On the specific point of whether they knew what they were taking? I don’t see that as the key point at all. If someone willingly takes a sedative, and then they’re incapacitated so they can’t consent, and then they’re sexually assaulted, does the willingness to take the sedative change the legal status of the assault?
Not directly. But again, we’re talking about memories of what happened many years ago, and assessing the exact incapacity level can be difficult at the time, let alone many years later.
So it ends up resting to a large extent on how Cosby did it. If he slipped them these drugs unbeknownst to them, then this strongly argues that he was intending to incapacitate them, which supports the notion that such is in fact what happened. If he offered them some drug that they knowingly took, then that suggests that it was a relatively benign drug and was more about getting them relaxed and in the mood, as Cosby claims, which makes establishing incapacitation much harder.

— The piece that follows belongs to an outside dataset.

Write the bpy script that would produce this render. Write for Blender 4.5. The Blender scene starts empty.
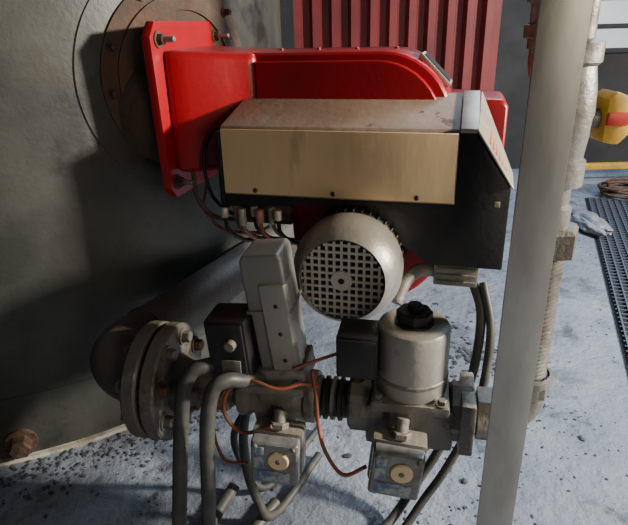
import bpy, bmesh, math, random
from mathutils import Vector, Matrix
from mathutils import noise as NZ
random.seed(4)
H=1.0   # camera height above the floor
C=bpy.context.scene.collection
R=math.radians

# ---------------------------------------------------------------- materials
def mat(name, col, rough=0.6, metal=0.0, col2=None, scale=8.0, lo=0.45, hi=0.6, bump=0.0, bscale=60, detail=6, col3=None, s3=3.0, lo3=.55, hi3=.62, rough2=None, dust=None, dlo=.3, dhi=1.0, stretch=None, col4=None, s4=1.3, lo4=.5, hi4=.6):
    m=bpy.data.materials.new(name); m.use_nodes=True
    nt=m.node_tree; N=nt.nodes; L=nt.links; b=N['Principled BSDF']
    b.inputs['Base Color'].default_value=(*col,1); b.inputs['Roughness'].default_value=rough; b.inputs['Metallic'].default_value=metal
    tc=N.new('ShaderNodeTexCoord')
    src=tc.outputs['Object']
    if stretch:
        mp=N.new('ShaderNodeMapping'); mp.inputs['Scale'].default_value=stretch; L.new(src,mp.inputs['Vector']); src=mp.outputs[0]
    def noise(s,d=detail,rg=.6):
        n=N.new('ShaderNodeTexNoise'); n.inputs['Scale'].default_value=s; n.inputs['Detail'].default_value=d; n.inputs['Roughness'].default_value=rg
        L.new(src,n.inputs['Vector']); return n
    def ramp(n,a,c):
        r=N.new('ShaderNodeMapRange'); r.inputs['From Min'].default_value=a; r.inputs['From Max'].default_value=c
        L.new(n.outputs['Fac'],r.inputs['Value']); return r
    last=None
    if col2:
        n=noise(scale); r=ramp(n,lo,hi)
        mx=N.new('ShaderNodeMix'); mx.data_type='RGBA'
        mx.inputs[6].default_value=(*col,1); mx.inputs[7].default_value=(*col2,1)
        L.new(r.outputs[0],mx.inputs[0]); last=mx.outputs[2]
        if rough2 is not None:
            rr=N.new('ShaderNodeMapRange'); rr.inputs['To Min'].default_value=rough; rr.inputs['To Max'].default_value=rough2
            L.new(r.outputs[0],rr.inputs['Value']); L.new(rr.outputs[0],b.inputs['Roughness'])
        for (cc,ss,l_,h_) in ((col3,s3,lo3,hi3),(col4,s4,lo4,hi4)):
            if cc:
                n3=noise(ss,10,.7); r3=ramp(n3,l_,h_)
                m3=N.new('ShaderNodeMix'); m3.data_type='RGBA'; m3.inputs[7].default_value=(*cc,1)
                L.new(last,m3.inputs[6]); L.new(r3.outputs[0],m3.inputs[0]); last=m3.outputs[2]
        if dust:   # dust settles on upward-facing surfaces
            ge=N.new('ShaderNodeNewGeometry'); sp=N.new('ShaderNodeSeparateXYZ'); L.new(ge.outputs['Normal'],sp.inputs[0])
            dr=N.new('ShaderNodeMapRange'); dr.inputs['From Min'].default_value=dlo; dr.inputs['From Max'].default_value=dhi; dr.inputs['To Max'].default_value=.75
            L.new(sp.outputs['Z'],dr.inputs['Value'])
            dm=N.new('ShaderNodeMix'); dm.data_type='RGBA'; dm.inputs[7].default_value=(*dust,1)
            L.new(last,dm.inputs[6]); L.new(dr.outputs[0],dm.inputs[0]); last=dm.outputs[2]
        L.new(last,b.inputs['Base Color'])
    if bump:
        n=noise(bscale,5); bp=N.new('ShaderNodeBump'); bp.inputs['Strength'].default_value=bump; bp.inputs['Distance'].default_value=.01
        L.new(n.outputs['Fac'],bp.inputs['Height']); L.new(bp.outputs['Normal'],b.inputs['Normal'])
    return m

DUST=(.34,.30,.24)
M_boiler=mat('boiler_paint',(.032,.036,.033),.45,0,(.062,.066,.058),5,.38,.66,.10,90,detail=12,col3=(.050,.036,.025),s3=2.6,lo3=.58,hi3=.74,col4=(.012,.012,.012),s4=3.4,lo4=.54,hi4=.66)
M_rust=mat('sooty_rust_plate',(.06,.038,.026),.75,0,(.10,.07,.05),7,.4,.65,.5,60,detail=10,col3=(.13,.05,.024),s3=5,lo3=.52,hi3=.64)
M_rustbolt=mat('rusty_bolt',(.07,.04,.028),.7,.3,(.13,.08,.055),40,.4,.6,.4,120)
M_edge=mat('pale_edge',(.50,.48,.42),.7,0,(.25,.22,.17),14,.5,.6)
M_red=mat('red_enamel',(.37,.006,.013),.32,0,(.26,.010,.014),6,.45,.75,.06,50,col3=(.16,.035,.028),s3=7,lo3=.58,hi3=.78,dust=(.34,.06,.055),dlo=.7,dhi=1.3)
M_redwall=mat('red_sheet',(.17,.024,.030),.5,.1,(.10,.016,.02),4,.4,.7,.05,20)
M_brass=mat('brushed_gold_panel',(.92,.66,.38),.34,.35,(.80,.56,.31),6,.4,.7,.05,40,col3=(.48,.33,.18),s3=10,lo3=.60,hi3=.78,stretch=(1,1,.25))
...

Give someone who doesn’t take it 4x 350mg pills and they’re down… mind you, I’ve never done that but my own addiction issues had me scarfing 8 at a time and losing several days in the process… wicked stuff.
Have there been any of these “rape drugs” studies that took into account multiple drugs? As in one drug would not be a problem, but add another and it could be. I’ve known people take tramadol and alcohol together and be a floppy sleepy doll.